Task requirements - Identify the lines that include the word "this", then copy all of them.

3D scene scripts
____

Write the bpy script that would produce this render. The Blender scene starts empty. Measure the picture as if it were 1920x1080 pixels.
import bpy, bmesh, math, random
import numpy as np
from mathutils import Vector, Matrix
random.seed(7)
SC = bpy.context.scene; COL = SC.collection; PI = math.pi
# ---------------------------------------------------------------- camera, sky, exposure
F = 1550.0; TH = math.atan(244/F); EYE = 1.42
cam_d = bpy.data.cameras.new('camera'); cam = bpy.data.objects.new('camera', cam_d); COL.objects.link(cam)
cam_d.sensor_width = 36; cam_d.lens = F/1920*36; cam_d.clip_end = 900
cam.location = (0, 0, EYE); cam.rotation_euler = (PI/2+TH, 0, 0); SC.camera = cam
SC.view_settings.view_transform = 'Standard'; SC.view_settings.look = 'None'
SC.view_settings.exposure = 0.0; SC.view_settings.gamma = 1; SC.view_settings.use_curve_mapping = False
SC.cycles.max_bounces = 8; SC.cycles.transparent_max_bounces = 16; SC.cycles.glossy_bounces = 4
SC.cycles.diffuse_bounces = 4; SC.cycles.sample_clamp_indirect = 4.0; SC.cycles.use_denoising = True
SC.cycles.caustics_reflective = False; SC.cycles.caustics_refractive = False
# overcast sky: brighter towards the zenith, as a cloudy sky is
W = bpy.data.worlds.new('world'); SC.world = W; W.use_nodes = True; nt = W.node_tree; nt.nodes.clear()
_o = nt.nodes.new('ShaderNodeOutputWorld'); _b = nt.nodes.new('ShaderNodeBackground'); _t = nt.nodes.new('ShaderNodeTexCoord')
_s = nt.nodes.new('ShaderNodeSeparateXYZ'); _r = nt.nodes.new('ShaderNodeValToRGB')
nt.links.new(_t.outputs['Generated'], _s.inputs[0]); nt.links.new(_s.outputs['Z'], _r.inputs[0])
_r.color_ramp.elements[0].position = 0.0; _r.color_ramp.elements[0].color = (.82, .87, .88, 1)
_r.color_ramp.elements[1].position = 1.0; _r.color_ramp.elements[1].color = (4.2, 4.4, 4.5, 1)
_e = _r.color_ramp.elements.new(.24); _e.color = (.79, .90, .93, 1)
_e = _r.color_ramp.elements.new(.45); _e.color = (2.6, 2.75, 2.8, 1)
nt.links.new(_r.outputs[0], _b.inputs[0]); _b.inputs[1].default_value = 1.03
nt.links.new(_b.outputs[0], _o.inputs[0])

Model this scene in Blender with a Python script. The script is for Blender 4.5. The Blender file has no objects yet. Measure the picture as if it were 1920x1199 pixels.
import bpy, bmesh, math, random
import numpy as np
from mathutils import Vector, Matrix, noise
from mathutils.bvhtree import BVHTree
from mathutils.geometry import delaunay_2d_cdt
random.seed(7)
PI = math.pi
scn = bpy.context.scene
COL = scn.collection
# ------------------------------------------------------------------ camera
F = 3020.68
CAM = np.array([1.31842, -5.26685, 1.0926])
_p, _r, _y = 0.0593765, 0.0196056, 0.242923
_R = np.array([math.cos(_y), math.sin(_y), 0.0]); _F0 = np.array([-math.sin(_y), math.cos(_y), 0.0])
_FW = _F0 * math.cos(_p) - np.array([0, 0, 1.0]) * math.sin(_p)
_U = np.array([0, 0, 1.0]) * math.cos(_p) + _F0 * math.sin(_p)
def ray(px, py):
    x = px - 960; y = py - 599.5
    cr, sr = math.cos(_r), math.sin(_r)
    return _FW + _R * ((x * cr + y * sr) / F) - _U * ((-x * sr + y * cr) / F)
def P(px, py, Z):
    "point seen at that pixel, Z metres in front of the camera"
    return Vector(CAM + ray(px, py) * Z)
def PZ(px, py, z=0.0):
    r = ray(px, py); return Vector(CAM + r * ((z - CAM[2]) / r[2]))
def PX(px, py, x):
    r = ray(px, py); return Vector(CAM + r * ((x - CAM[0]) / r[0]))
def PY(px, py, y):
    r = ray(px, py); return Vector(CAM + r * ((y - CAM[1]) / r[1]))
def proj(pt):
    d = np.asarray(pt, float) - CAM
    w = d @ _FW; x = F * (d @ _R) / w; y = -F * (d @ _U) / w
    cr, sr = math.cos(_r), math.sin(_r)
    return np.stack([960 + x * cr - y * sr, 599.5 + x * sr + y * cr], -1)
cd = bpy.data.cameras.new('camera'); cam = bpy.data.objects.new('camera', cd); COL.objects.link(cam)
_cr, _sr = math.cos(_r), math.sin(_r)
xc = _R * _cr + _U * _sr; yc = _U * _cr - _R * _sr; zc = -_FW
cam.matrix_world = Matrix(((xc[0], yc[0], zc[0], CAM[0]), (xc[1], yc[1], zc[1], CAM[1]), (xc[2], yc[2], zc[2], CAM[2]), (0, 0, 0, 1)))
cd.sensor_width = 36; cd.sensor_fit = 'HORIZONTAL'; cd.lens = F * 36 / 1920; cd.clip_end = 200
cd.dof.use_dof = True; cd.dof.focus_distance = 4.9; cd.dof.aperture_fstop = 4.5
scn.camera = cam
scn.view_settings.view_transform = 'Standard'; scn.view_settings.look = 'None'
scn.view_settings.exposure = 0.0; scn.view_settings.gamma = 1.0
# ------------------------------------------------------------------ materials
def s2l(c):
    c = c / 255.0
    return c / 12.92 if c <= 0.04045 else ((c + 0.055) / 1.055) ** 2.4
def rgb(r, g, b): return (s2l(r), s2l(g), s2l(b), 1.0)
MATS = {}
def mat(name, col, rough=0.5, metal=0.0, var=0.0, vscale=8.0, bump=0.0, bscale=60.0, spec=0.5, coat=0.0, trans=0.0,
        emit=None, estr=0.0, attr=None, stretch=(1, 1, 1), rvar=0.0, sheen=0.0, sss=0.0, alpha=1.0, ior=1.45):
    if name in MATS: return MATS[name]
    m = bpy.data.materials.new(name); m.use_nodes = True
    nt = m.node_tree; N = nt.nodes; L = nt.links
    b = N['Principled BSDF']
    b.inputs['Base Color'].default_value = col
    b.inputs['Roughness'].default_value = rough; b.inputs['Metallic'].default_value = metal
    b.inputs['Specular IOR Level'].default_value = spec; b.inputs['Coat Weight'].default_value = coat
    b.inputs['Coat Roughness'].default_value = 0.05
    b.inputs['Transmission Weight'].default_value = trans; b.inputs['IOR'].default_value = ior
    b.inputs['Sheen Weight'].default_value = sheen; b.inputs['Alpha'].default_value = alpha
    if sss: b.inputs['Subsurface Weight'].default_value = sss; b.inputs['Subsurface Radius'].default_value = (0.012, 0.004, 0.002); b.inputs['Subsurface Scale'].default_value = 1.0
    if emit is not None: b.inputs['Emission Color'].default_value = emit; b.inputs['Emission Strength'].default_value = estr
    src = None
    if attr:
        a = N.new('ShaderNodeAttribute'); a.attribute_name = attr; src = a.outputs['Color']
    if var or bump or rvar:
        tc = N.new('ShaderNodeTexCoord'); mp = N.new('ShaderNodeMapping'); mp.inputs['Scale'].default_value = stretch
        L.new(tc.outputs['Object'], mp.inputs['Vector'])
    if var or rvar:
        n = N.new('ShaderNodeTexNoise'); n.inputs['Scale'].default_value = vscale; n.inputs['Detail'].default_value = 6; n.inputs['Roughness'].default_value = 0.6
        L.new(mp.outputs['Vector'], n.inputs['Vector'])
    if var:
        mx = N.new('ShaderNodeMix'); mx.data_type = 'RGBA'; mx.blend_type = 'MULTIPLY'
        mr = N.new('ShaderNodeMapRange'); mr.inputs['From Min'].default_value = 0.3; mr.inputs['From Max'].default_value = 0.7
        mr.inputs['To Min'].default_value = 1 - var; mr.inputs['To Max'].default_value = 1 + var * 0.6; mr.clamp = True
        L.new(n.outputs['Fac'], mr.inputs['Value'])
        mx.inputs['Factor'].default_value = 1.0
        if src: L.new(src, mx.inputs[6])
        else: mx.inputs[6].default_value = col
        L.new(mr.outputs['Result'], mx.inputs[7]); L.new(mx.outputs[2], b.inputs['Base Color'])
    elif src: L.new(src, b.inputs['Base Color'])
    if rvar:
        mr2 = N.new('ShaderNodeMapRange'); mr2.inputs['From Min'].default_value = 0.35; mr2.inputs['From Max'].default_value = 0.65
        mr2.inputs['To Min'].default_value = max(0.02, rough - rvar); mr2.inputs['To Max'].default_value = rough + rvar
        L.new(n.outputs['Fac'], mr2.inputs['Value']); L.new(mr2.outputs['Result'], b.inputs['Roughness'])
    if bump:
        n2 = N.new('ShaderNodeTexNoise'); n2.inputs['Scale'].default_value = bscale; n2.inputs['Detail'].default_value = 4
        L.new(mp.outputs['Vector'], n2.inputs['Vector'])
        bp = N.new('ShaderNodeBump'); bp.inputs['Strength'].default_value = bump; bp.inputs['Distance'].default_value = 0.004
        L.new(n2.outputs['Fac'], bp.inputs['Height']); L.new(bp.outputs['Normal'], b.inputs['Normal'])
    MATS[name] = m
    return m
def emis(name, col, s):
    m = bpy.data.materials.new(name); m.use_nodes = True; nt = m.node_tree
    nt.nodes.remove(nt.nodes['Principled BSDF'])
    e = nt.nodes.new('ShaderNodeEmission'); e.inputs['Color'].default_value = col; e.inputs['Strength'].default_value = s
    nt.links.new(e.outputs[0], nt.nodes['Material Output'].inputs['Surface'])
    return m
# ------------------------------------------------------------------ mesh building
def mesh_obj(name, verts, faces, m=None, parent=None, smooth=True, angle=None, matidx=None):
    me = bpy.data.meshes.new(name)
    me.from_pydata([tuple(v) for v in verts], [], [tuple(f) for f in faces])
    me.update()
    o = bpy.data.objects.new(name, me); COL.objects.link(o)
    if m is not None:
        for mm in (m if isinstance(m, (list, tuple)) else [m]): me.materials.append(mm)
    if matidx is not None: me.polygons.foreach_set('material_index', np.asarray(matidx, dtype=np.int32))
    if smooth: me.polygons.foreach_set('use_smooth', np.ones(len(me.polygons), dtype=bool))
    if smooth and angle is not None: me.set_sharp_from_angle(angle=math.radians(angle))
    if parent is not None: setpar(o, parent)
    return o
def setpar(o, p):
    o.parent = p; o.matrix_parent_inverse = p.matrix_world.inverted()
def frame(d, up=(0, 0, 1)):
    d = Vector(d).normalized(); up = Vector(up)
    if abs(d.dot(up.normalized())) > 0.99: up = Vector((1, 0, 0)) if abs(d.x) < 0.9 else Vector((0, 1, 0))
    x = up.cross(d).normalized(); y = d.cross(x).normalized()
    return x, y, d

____

Written solution -
Write the bpy script that would produce this render. The Blender scene starts empty. Measure the picture as if it were 1920x1080 pixels.
Model this scene in Blender with a Python script. The script is for Blender 4.5. The Blender file has no objects yet. Measure the picture as if it were 1920x1199 pixels.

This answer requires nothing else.